ECLI:NL:RBDHA:2024:6683
Rechtbank Den Haag
- Eerste aanleg - enkelvoudig
- Rechtspraak.nl
Ongegrond beroep tegen maatregel van bewaring in vreemdelingenzaak
Op 2 mei 2024 heeft de Rechtbank Den Haag uitspraak gedaan in een zaak betreffende de maatregel van bewaring van een eiser van Marokkaanse nationaliteit. De staatssecretaris van Justitie en Veiligheid had op 19 januari 2024 de maatregel van bewaring opgelegd op grond van artikel 59, eerste lid, aanhef en onder a van de Vreemdelingenwet 2000. De rechtbank heeft het beroep van de eiser op 26 april 2024 behandeld, waarbij eiser en zijn gemachtigde aanwezig waren, evenals een tolk.
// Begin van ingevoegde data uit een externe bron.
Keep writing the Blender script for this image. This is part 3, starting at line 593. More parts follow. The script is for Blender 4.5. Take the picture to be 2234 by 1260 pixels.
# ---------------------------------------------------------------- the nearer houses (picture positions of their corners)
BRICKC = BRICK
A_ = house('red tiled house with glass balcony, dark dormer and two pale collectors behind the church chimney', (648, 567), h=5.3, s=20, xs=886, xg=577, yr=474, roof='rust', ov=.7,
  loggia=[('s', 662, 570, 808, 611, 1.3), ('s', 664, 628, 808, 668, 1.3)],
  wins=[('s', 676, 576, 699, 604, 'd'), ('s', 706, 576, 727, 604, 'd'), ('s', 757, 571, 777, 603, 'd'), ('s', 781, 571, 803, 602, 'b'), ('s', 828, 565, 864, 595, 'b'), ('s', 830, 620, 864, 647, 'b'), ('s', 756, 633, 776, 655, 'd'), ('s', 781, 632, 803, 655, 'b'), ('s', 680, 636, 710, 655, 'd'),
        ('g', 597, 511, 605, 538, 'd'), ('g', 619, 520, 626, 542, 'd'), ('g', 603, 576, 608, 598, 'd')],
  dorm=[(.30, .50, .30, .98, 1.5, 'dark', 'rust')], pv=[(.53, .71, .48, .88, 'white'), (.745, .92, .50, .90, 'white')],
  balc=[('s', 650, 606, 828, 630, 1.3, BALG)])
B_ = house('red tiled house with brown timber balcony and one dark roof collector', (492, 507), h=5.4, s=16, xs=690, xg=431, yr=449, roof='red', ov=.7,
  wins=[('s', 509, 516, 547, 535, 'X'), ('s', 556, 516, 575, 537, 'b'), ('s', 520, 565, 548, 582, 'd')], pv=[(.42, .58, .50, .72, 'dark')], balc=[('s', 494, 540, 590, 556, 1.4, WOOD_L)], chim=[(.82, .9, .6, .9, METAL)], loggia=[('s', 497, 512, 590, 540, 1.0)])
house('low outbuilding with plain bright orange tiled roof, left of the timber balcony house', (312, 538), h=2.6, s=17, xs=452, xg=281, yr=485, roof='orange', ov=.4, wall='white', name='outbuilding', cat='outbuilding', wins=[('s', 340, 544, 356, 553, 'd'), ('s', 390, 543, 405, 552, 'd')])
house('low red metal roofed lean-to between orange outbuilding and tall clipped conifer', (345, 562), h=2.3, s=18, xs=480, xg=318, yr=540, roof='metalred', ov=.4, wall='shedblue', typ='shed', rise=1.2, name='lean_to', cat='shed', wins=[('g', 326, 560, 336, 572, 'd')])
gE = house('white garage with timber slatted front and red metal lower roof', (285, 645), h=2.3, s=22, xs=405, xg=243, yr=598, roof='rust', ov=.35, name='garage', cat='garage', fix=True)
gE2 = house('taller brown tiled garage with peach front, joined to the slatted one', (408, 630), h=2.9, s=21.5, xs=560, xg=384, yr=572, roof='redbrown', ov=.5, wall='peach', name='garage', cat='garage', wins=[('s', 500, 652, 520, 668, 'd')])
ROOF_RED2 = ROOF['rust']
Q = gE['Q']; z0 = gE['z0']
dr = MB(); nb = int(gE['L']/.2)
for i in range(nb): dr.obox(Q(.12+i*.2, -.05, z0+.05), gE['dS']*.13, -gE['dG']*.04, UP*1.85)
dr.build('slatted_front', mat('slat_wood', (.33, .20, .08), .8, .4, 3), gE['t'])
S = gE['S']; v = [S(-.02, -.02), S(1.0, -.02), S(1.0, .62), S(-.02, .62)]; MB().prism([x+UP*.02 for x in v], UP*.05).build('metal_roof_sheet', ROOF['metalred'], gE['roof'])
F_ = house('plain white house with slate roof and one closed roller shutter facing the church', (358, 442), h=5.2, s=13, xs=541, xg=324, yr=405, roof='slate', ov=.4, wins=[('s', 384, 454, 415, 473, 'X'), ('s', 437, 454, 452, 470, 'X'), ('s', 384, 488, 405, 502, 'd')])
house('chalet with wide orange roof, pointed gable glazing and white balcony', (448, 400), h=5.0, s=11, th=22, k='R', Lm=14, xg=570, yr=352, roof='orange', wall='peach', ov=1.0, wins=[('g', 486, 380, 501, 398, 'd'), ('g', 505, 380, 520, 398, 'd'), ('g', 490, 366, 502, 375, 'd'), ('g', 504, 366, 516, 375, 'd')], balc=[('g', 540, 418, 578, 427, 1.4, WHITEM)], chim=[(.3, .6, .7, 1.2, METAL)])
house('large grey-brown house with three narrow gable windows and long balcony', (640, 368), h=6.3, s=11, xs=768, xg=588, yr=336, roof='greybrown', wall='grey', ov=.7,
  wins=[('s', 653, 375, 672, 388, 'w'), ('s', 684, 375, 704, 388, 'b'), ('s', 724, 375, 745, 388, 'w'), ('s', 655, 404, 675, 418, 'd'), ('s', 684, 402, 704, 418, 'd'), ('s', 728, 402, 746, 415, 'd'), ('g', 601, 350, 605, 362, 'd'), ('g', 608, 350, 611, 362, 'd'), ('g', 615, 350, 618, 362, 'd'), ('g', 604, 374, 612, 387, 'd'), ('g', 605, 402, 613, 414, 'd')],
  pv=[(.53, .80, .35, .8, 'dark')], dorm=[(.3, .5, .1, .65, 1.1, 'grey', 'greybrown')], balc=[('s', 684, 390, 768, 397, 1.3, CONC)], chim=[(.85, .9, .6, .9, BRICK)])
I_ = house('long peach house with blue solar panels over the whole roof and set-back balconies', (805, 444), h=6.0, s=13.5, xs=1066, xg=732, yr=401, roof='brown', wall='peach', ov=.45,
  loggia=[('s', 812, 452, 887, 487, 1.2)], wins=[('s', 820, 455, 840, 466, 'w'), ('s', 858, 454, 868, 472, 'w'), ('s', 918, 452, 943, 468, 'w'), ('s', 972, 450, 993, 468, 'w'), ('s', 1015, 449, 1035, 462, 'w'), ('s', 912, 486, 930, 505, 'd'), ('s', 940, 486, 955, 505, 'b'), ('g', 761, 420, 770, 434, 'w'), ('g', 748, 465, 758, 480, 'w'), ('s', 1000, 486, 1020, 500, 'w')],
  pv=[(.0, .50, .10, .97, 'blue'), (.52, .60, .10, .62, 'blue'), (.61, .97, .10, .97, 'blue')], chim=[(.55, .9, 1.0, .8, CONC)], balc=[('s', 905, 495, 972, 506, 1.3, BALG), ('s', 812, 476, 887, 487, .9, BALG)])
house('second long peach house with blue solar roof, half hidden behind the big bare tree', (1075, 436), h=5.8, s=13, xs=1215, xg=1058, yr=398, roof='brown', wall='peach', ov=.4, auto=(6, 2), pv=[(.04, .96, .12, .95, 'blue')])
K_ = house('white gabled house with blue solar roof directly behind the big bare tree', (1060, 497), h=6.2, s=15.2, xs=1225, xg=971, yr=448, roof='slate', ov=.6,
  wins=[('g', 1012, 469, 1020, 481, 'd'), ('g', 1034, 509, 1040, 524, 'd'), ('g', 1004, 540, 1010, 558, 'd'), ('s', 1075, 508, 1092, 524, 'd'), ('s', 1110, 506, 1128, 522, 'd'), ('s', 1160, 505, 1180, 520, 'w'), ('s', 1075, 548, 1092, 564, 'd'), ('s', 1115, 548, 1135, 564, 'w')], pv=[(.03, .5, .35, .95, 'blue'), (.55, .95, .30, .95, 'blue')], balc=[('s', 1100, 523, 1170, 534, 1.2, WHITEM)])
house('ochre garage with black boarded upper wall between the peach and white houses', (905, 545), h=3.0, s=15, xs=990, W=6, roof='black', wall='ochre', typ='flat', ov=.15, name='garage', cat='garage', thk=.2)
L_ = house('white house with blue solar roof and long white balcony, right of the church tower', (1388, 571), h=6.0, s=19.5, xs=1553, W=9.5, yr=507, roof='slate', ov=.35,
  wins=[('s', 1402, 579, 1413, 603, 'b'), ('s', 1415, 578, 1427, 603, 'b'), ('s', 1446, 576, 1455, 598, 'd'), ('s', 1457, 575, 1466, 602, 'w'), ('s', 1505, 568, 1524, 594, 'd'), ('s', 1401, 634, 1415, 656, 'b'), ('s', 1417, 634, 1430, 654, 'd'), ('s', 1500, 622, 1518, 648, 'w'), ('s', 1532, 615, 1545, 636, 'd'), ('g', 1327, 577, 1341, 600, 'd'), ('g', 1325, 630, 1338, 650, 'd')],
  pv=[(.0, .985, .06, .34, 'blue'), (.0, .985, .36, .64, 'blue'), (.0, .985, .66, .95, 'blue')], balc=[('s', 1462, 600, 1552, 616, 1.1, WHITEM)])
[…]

De staatssecretaris was vertegenwoordigd door zijn gemachtigde. De rechtbank heeft het onderzoek ter zitting gesloten en zich gebogen over de rechtmatigheid van de bewaring.
De rechtbank overweegt dat de maatregel van bewaring eerder is getoetst en rechtmatig is bevonden tot het sluiten van het onderzoek op 2 februari 2024. De rechtbank heeft vastgesteld dat de staatssecretaris voldoende voortvarend werkt aan de uitzetting van eiser, die sinds het sluiten van het vorige onderzoek op 2 februari 2024 een laissez-passer aanvraag heeft ingediend bij de Marokkaanse autoriteiten. De rechtbank concludeert dat er zicht op uitzetting naar Marokko is en dat eiser niet actief meewerkt aan zijn terugkeer.
Eiser heeft aangevoerd dat de bewaring hem steeds zwaarder valt en dat zijn belangen boven die van de staatssecretaris zouden moeten prevaleren. De rechtbank oordeelt echter dat er geen aanleiding is om een lichter middel dan bewaring op te leggen, aangezien niet is gebleken dat de bewaring onevenredig bezwarend is voor eiser. Uiteindelijk verklaart de rechtbank het beroep ongegrond en wijst het verzoek om schadevergoeding af.